_DIRECTIONS FOR THIS TASK_
Reproduce all records exactly.

_RECORDED DATA_
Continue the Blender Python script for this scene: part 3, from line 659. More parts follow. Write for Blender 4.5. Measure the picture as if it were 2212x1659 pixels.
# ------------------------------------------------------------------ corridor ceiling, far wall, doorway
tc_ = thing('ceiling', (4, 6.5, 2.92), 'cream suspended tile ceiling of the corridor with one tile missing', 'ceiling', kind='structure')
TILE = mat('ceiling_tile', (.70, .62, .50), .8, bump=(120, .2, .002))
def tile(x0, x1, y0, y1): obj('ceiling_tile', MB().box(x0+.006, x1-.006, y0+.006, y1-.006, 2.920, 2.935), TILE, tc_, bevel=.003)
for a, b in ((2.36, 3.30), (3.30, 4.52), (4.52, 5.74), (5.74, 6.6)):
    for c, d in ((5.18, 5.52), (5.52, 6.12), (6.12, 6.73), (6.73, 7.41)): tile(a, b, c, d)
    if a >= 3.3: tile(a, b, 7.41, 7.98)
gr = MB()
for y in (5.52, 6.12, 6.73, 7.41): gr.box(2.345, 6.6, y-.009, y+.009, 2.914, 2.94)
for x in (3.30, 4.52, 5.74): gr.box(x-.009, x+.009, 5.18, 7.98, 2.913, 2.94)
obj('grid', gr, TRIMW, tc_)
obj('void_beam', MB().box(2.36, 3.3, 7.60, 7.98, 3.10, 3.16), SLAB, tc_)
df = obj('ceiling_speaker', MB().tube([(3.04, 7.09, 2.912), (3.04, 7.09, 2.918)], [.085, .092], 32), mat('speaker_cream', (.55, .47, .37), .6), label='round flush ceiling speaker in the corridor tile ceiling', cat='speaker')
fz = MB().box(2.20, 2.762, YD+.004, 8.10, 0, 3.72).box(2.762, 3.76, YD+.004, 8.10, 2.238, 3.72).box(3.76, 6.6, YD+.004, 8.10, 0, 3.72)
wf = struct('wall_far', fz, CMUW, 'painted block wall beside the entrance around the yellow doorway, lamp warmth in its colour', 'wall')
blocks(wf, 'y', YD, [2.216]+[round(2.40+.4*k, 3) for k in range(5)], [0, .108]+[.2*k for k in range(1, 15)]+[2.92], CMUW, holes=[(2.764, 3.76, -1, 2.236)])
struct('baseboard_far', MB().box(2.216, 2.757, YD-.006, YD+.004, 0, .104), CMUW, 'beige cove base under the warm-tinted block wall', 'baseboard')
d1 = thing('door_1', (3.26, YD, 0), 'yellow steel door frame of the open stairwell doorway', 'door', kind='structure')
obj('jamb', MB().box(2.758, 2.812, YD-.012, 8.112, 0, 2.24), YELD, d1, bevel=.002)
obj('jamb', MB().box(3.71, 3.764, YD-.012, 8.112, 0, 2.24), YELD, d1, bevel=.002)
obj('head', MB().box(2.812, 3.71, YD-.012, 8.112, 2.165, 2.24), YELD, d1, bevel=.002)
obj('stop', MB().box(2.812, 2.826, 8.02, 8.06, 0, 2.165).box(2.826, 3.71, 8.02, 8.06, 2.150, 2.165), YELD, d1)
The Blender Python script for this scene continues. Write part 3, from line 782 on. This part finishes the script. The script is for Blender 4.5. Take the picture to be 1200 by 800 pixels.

_FINISHED ANSWER_
Continue the Blender Python script for this scene: part 3, from line 659. More parts follow. Write for Blender 4.5. Measure the picture as if it were 2212x1659 pixels.
# ------------------------------------------------------------------ corridor ceiling, far wall, doorway
tc_ = thing('ceiling', (4, 6.5, 2.92), 'cream suspended tile ceiling of the corridor with one tile missing', 'ceiling', kind='structure')
TILE = mat('ceiling_tile', (.70, .62, .50), .8, bump=(120, .2, .002))
def tile(x0, x1, y0, y1): obj('ceiling_tile', MB().box(x0+.006, x1-.006, y0+.006, y1-.006, 2.920, 2.935), TILE, tc_, bevel=.003)
for a, b in ((2.36, 3.30), (3.30, 4.52), (4.52, 5.74), (5.74, 6.6)):
    for c, d in ((5.18, 5.52), (5.52, 6.12), (6.12, 6.73), (6.73, 7.41)): tile(a, b, c, d)
    if a >= 3.3: tile(a, b, 7.41, 7.98)
gr = MB()
for y in (5.52, 6.12, 6.73, 7.41): gr.box(2.345, 6.6, y-.009, y+.009, 2.914, 2.94)
for x in (3.30, 4.52, 5.74): gr.box(x-.009, x+.009, 5.18, 7.98, 2.913, 2.94)
obj('grid', gr, TRIMW, tc_)
obj('void_beam', MB().box(2.36, 3.3, 7.60, 7.98, 3.10, 3.16), SLAB, tc_)
df = obj('ceiling_speaker', MB().tube([(3.04, 7.09, 2.912), (3.04, 7.09, 2.918)], [.085, .092], 32), mat('speaker_cream', (.55, .47, .37), .6), label='round flush ceiling speaker in the corridor tile ceiling', cat='speaker')
fz = MB().box(2.20, 2.762, YD+.004, 8.10, 0, 3.72).box(2.762, 3.76, YD+.004, 8.10, 2.238, 3.72).box(3.76, 6.6, YD+.004, 8.10, 0, 3.72)
wf = struct('wall_far', fz, CMUW, 'painted block wall beside the entrance around the yellow doorway, lamp warmth in its colour', 'wall')
blocks(wf, 'y', YD, [2.216]+[round(2.40+.4*k, 3) for k in range(5)], [0, .108]+[.2*k for k in range(1, 15)]+[2.92], CMUW, holes=[(2.764, 3.76, -1, 2.236)])
struct('baseboard_far', MB().box(2.216, 2.757, YD-.006, YD+.004, 0, .104), CMUW, 'beige cove base under the warm-tinted block wall', 'baseboard')
d1 = thing('door_1', (3.26, YD, 0), 'yellow steel door frame of the open stairwell doorway', 'door', kind='structure')
obj('jamb', MB().box(2.758, 2.812, YD-.012, 8.112, 0, 2.24), YELD, d1, bevel=.002)
obj('jamb', MB().box(3.71, 3.764, YD-.012, 8.112, 0, 2.24), YELD, d1, bevel=.002)
obj('head', MB().box(2.812, 3.71, YD-.012, 8.112, 2.165, 2.24), YELD, d1, bevel=.002)
obj('stop', MB().box(2.812, 2.826, 8.02, 8.06, 0, 2.165).box(2.826, 3.71, 8.02, 8.06, 2.150, 2.165), YELD, d1)
The Blender Python script for this scene continues. Write part 3, from line 782 on. This part finishes the script. The script is for Blender 4.5. Take the picture to be 1200 by 800 pixels.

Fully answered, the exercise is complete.